İhtiba kelimesinin ne mânâya geldiği bir önceki hadisin izahında geçti. Karşılığını tek kelime olarak ifade mümkün olmadığı için bu eserin tercemesinde arapça aslı kullanılmıştır.

 

Bu haber, imam hutbe okurken ihtibâ yapmanın caiz olduğunu göste­rir. Ebû Davud'un talik olarak zikrettiklerine ilâveten şu âlimler de ihtibâ-nın cevazına hükmetmişlerdir. Salim b. Abdillah, Kasım b. Muhammed, Atâ b. Şîrîn, Amr b. Dîhâr, Ebü Zübeyr, İkrime b. Hâlid, Ahmed b. Hanbel, İshak b. Râhûye. Ayrıca Hanefî, Şafiî ve Malikî mezheblerinin görüşü de bu istikâmettedir.

 

Bu görüşü benimseyenler, ihtibâyı nehyeden hadislerin zayıf olduğunu söylerler. O rivayetleri za'fa nisbet sebebleri bir önceki hadisin açıklamasın­da beyân edilmiştir.

 

Nehye delâlet eden rivayetlerin sübûtu gözönüne alındığı takdirde, ha­dislerin arasım cem'etme ciheti söz konusu olur.

 

Tahâvî, Şerhu Müşkili'l-Âsâr'ında ihtibâyı men eden Sehl b.

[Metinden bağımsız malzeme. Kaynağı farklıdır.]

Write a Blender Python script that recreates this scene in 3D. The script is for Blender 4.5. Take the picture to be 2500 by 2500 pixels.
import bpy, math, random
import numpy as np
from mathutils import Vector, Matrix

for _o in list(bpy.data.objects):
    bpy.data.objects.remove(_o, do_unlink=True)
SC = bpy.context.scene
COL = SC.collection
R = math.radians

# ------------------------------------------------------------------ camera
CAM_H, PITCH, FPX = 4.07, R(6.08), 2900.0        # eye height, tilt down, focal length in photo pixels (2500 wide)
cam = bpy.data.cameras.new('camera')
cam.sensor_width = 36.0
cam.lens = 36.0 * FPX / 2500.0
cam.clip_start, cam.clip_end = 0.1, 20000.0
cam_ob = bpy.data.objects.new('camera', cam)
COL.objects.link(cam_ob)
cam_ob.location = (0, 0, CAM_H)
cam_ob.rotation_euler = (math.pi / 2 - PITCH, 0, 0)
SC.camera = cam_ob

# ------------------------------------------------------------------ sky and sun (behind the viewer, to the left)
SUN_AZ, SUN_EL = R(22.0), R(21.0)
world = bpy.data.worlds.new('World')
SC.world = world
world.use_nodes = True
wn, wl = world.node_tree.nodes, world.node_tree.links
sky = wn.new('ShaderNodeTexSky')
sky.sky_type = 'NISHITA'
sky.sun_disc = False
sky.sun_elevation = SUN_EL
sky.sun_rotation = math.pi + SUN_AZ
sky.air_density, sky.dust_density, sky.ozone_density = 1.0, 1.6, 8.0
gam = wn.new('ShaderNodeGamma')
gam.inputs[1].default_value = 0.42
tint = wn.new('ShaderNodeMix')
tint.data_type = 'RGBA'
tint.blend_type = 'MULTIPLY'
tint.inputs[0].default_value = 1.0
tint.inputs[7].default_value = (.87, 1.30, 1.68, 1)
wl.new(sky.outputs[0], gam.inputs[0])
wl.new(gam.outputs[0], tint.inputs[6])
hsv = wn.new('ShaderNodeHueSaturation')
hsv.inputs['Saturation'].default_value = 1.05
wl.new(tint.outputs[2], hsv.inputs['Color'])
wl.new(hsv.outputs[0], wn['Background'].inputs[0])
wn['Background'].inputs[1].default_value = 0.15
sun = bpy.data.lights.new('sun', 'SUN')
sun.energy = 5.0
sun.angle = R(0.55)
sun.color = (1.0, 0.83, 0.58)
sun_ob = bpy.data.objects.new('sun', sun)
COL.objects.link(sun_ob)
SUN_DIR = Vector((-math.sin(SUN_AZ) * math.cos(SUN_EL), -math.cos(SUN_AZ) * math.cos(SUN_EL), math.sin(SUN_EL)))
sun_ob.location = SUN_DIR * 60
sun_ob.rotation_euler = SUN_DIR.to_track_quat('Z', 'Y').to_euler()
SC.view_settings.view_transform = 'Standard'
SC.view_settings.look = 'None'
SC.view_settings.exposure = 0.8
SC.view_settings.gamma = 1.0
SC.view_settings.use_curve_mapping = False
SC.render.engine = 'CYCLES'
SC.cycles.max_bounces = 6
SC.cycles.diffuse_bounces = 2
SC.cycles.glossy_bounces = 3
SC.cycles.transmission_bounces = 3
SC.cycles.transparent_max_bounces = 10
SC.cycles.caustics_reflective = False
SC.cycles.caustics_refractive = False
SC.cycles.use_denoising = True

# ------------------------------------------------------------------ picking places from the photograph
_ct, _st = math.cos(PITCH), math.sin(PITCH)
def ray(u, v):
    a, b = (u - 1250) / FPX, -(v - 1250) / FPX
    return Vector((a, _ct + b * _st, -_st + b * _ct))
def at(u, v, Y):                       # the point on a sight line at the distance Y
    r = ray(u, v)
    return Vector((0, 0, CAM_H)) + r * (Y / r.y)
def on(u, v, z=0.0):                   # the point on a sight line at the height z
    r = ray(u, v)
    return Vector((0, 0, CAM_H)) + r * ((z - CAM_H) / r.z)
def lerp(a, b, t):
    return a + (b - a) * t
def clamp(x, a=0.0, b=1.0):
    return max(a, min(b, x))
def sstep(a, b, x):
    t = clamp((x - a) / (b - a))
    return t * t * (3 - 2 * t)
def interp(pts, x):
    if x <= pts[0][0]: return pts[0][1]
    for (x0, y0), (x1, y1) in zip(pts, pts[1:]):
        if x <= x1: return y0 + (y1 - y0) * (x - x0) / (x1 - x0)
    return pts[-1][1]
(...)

Muâz ha­disi ile ashabın ihtibâ yaptığını bildiren rivayetleri zikrettikten sonra, caiz olan ihtibânın, hutbe başlamadan önce yapılıp, hutbe bitinceye kadar de­vam eden; yasaklananın ise, imam hutbeye başladıktan sonra yapılan ihtibâ olduğunu söylemiştir. İkincinin men edilmesinin sebebi hutbeyi dinlemek­ten alıkoymasıdır.

 

"Yasak edilen ihtibâ, avret mahallinin açılmasına sebeb olan, müsâade edilen ise, bu ihtimalden uzak olandır" demek de mümkündür. Bu ihtimale göre, eskiden insanlar genellikle entari giydiği ve entarinin altına giyecek bir

 

şey bulamayanlar olduğu için, bazıları ihtibâ halinde oldukları zaman avret mahalleri açılıyordu. İşte men'edilen ihtibâ bu durumlardakidir. Avret ma­hallinin açılması endişesi olmayanlar için böyle bir yasak söz konusu değil­dir. Nitekim, Beyhakî'nin Ebû Hureyre'den naklettiği bîı rivayette, Hz. Nebi (s.a.v.)'in avret mahallini örten başka bir elbise olmadan tek enta­ri içinde ihtibâ yapılmasını men'ettiği bildirilmektedir.

 

Zaten bizzat Resûlullah'ın ihtibâ ettiği sabittir. Yine Beyhakî'nin riva­yetini ihtiva eden bir haberde İbn Ömer, "Resûlultah (s.a.v.)'ı Kabe'nin yakı­nında ihtibâ halinde gördüm" demektedir.

 

Müellif Ebû Davud'un ihtibâyı caiz görenleri eserin sonunda naklet­mesi ihtibânın cevazına delâlet eden bu haberi takviye maksadına dayanır.

 

"Onu, Ubâde b. Nuseyy'den başka hiç kimsenin kerih gördüğü bana ulaşmadı" sözü de ihtibânın mekruh olduğuna delâlet eden bir önceki riva­yetin zayıf olduğuna işaret için getirilmiştir. Ancak önceki rivayetin açıkla­masında da isimleri sayıldığı üzere Ubâde b. Nuseyy'den başka ihtibânın mekruh olduğunu söyleyenler vardır.